Challenges of data integration

On-board computer of a harvester

Fig. 3: On-board computer of a harvester. Photo: Julia Kemmerer (TU Munich)

To achieve a continuous flow of harvester data, digital work orders must first be created. For this purpose, an interface must be programmed in the software of the forest enterprise or forest owners’ association that makes it possible to generate StanForD-compatible harvesting and sorting instructions.

Furthermore, a consensual solution for the exchange of data must be found, based on the difficult definition of data ownership, and with the participation of all interested key actors and due regard to data protection. For this purpose, user interests and rights must be defined. Since not all forestry companies are equipped with the corresponding hardware and software, they need to upgrade accordingly.

The IT infrastructure/interface for data upload must also be provided by the forest enterprise or forest owners’ association, and a suitable data evaluation and display must be programmed according to their requirements. For the job orders and data evaluation displays, the project report suggests forms and tables that can be used by the software programmers for this purpose.

All those involved, but especially the forestry machine operators, must also be trained in the use of the software and in the new processes. Another challenge for data exchange that takes place in real time, rather than at the end of the day, is the poor mobile network reception in large parts of the forest. The question of who will pay the costs associated with all these issues must also be addressed.

Advantages of data integration

There are numerous advantages to continuous digital data exchange for those involved:

  • The digital job order saves the harvester operator time configuring the harvester, and there are fewer errors due to media interruptions.
  • Thanks to the digital map material, the machine operators can find their way around the stand better and thus have fewer questions for the operations manager.
  • The forwarder driver can plan his trips better and thus approach skid trails in a more targeted manner. This also means that no more wood is forgotten in the forest.
  • The forest owners’ association or forest enterprise receives information about the harvested timber earlier, and the data quality is better.
  • Thanks to the improved planning basis, it is possible to act more flexibly in the process chain and to handle timber removal more quickly.
  • The faster removal of the timber from the forest reduces the risk of a loss in value due to blue stain and bark beetle infestation and, in the case of an already existing bark beetle infestation, its further spread.
  • With the flexibility gained, it is possible to react to fluctuations in customer demand and thus to improve market and customer orientation.
  • The forwarder driver’s targeted approach to the skid trails means he avoids search and inspection runs and thus unnecessary driving on the ground.

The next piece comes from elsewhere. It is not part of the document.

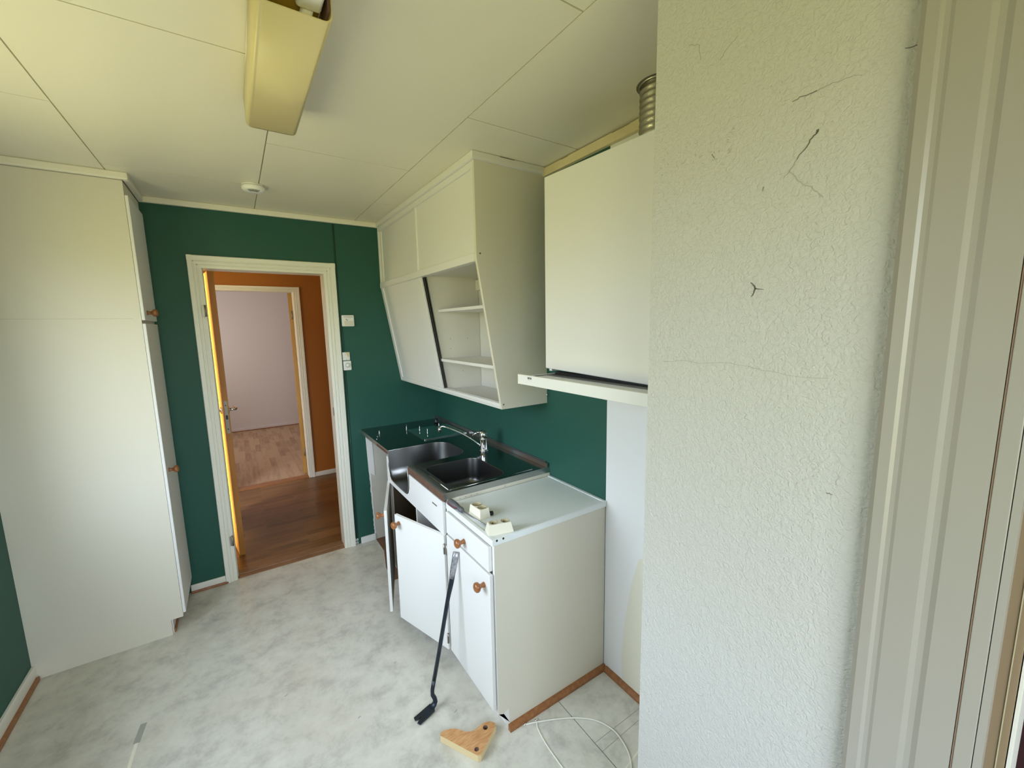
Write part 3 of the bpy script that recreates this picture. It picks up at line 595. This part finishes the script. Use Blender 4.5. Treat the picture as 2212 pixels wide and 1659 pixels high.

Overall, the use of harvester data improves communication and the efficiency of the timber supply process.

Summary

As a result of StanForD, it is possible to obtain standardised forestry machine data. If the timber supply process is adapted to StanForD, a continuous data flow can be created. Only if all parties involved in the timber supply process are willing to exchange and mutually agree to reimburse the data can harvester data integration in the timber supply process in Bavaria succeed. This will benefit all stakeholders and result in the optimisation of the timber supply.